Três concepções estruturalmente distintas da realidade, por J. Schaffer.

De acordo com AE, relógios, termômetros, calendários, listas de compras etc. são artefatos epistêmicos se, e somente se, são artefatos do qual o estatuto epistêmico positivo que ao menos uma crença p qualquer desfruta é derivado. Ora, a presente análise conceitual parece acomodar muito bem todos estes casos, mas dá ela espaço para que obras literárias sejam encaradas como artefatos epistêmicos? Se “não”, então deveríamos concluir que a presente análise conceitual é restritiva demais ou, pelo contrário, que é inapropriado tratar obras literárias como artefatos epistêmicos? Deixo ao leitor a possibilidade de levar esta discussão adiante.

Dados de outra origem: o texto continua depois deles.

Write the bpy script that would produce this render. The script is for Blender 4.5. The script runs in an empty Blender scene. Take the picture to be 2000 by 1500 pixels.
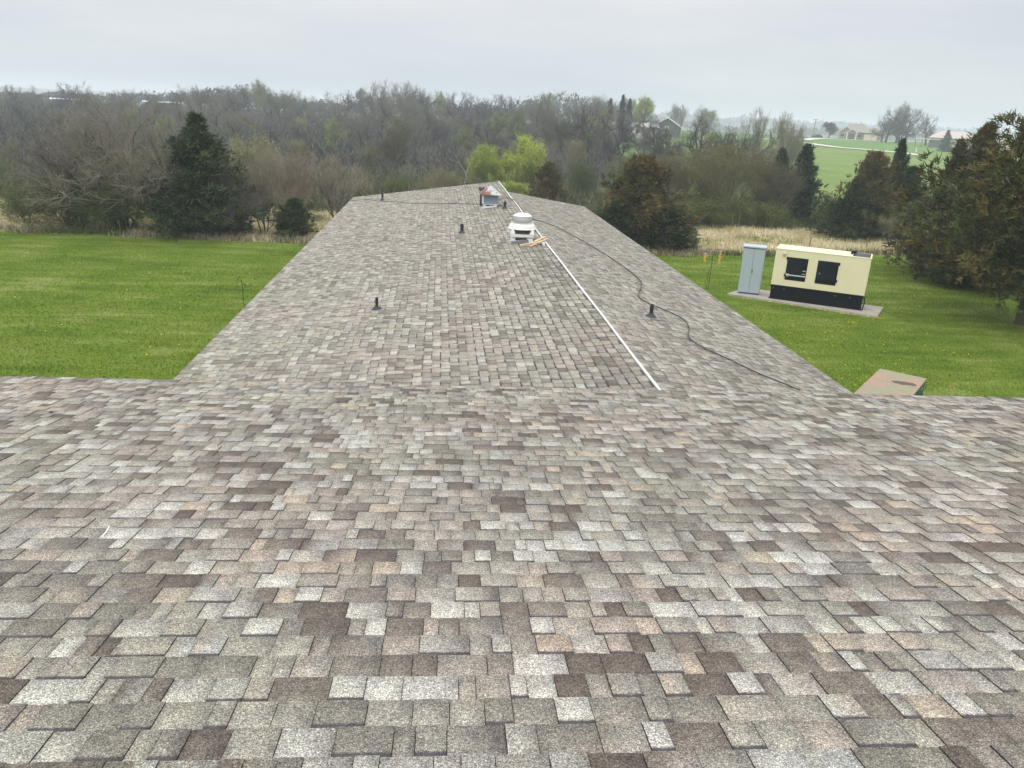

Na minha próxima contribuição ao blog do GERMINA, pretendo explorar uma segunda alternativa, a saber, a de que obras literárias são artefatos que habilitam competências imaginativas, empáticas e conceituais que nos permitem adquirir um entendimento mais amplo sobre nós mesmos. Isto permitiria adotar uma solução negativa ao presente problema sem que, para isto, rejeitemos o contributo de obras literárias no que diz respeito ao enriquecimento de nosso contato cognitivo com o mundo.